If it wasn’t blatantly clear when the Saints traded away Jimmy Graham earlier this offseason, the theme for this season is change.

The status quo isn’t going to be accepted. Last season’s 7-9 finish can’t happen again, and major measures were taken to ensure that outcome. Seemingly entrenched pieces were pried up and sent out of town for other veteran players and draft picks.

In many ways, nothing will ever be the same. And that transformation, whatever it might be, for better or worse, will begin taking place Friday afternoon when this year’s batch of rookies step onto the field minicamp.

Team brass has been cautious not to set expectations too high for this group.
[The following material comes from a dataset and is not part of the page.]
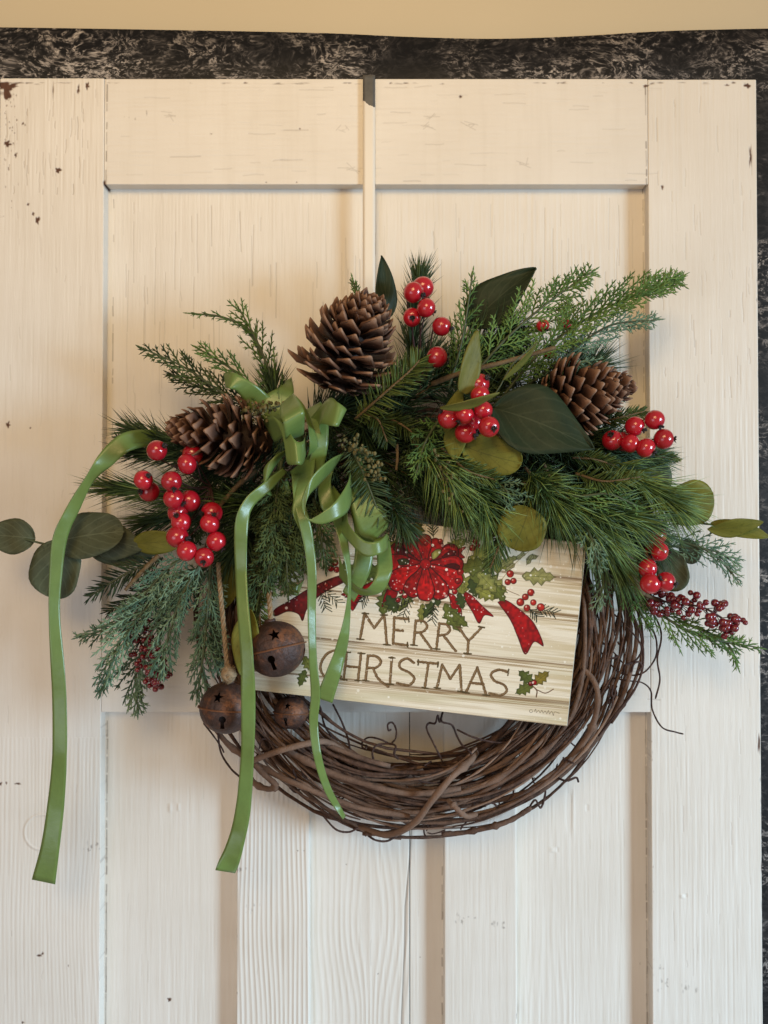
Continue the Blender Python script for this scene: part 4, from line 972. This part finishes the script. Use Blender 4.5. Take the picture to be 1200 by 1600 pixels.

They believe those outside the organization often have unrealistic expectations and need to dial down the hype and pump up the patience.

“I think it’s unrealistic to expect nine players to come in and start right away their first year; it’s probably unrealistic to expect four of five as well,” general manager Mickey Loomis said before the draft.

Loomis is probably right. It’s unlikely that four or five of the rookies win starting jobs. Right off the top, tackle Andrus Peat and quarterback Garrett Grayson are unlikely to start. In Grayson’s case, it would take a catastrophic event for him to see any meaningful snaps this season.

And the players selected in the later rounds — linebacker Davis Tull, defensive tackle Tyeler Davison, defensive back Damian Swann, and running back Marcus Murphy — would have to surprise in a major ways to earn starting roles at their primary positions.

The players with the best chance of potentially carving out starting roles — assuming one of the offensive tackles isn’t moved to guard, which would open up a starting role for Peat — are linebackers Stephone Anthony and Hau’oli Kikaha. And even then, Kikaha would have the tall task of beating out Junior Galette.

But even though many of the rookies are not projected to start, many of them should have big roles next season.

While he didn’t receive much attention during the draft since Grayson stole all the headlines by being selected earlier in the third round, Williams quietly enters the offseason with the potential to become one of the bigger immediate contributors of this class.

The Saints appear to be set at the outside cornerback roles with Keenan Lewis and Brandon Browner entrenched at those spots, but things are wide open on the inside, where New Orleans needs to find someone who can cover the slot. Williams could be that guy.

While he wouldn’t technically be a starter since he wouldn’t be serving in the base defense, if he claims that job, Williams would likely play more than half of the defensive snaps by serving in nickel packages.

Kikaha, a second-round pick out of Washington who recorded 19 sacks during his senior season, is in a similar situation. If Galette wins the starting job, at the very least, he will likely rotate in at times and have a prominent role as a situational pass rusher. That’s not a bad situation to end up in, since Kikaha would be given plenty of opportunity to rack up stats and make a sizable impact.

Anthony will also have to win his job by beating out someone like David Hawthorne, but if his college tape is any indication, he has the talent to make it an interesting battle. If he fails to win that job, he’ll find his way onto the field in one capacity or another.

If those three players step up, Peat makes an impact either as a starter or a swing tackle, and someone like Murphy returns kicks, it would be a positive start for this rookie class. And that’s not even considering the potential Davison and Tull bring at their respective positions. It wouldn’t be surprising if those two guys earn snaps next season.

Rookie minicamp is mainly for players to get familiar with the system and get on the field for the first time, but it’s also a place where first impressions are made. For drafted players, particularly those taken in the early rounds, there isn’t as much to worry about.

But for those who hooked on as undrafted players or who are in town to tryout, a lot will be at stake this week. A poor performance could mean you aren’t asked back. For others, it could create a negative impression they’ll have to work to overcome.

So while it might be overstating things to say the battle for positions and jobs begin this week, it would also be understating things to say there is nothing on the line this week.